Consider the Big Ten. Could it play in the fall? Maybe. Purdue, Michigan State, Michigan and others have all said they “plan” on having students on campus in the fall, a prerequisite of sorts to play football (and other sports). But will all the schools?

What’s happening in New Jersey isn’t the same as what’s happening in Nebraska. So while playing the season can’t be a big priority right now at Rutgers, it might be in Lincoln.

While you could argue that a league can’t operate without all of its members, it actually could, just on some scaled-down version.

The schools that are playing could generate revenue that might save devastated budgets elsewhere. In the Big Ten, for example, much of that football revenue (television and some tickets) is pooled and divided equally among all the teams, Rutgers included.

What about schools in leagues where half or more of the teams can’t play? The ACC’s northern members might not be able to compete. Clemson and Florida State sure as heck want to, if possible, especially if their in-state SEC rivals South Carolina and Florida are.

Could they link up with other schools in similar positions and form some kind of on-the-fly scheduling partnership?

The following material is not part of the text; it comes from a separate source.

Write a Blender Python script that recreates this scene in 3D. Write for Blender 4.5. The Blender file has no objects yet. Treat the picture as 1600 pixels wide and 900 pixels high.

It’d be tricky, but the stakes are so high that it potentially could be overcome.

College football is a bizarre, messy, nonsensical construct. No one would invent it now. That’s part of the appeal. And this is the strangest, most uncertain time for the country in recent memory. Nothing is normal. Nothing makes sense.

As such, everything is on the table, including one solitary league, or even a portion of it in an area deemed safe, deciding to try to go it alone.

It can happen. And if it comes down to it, it should.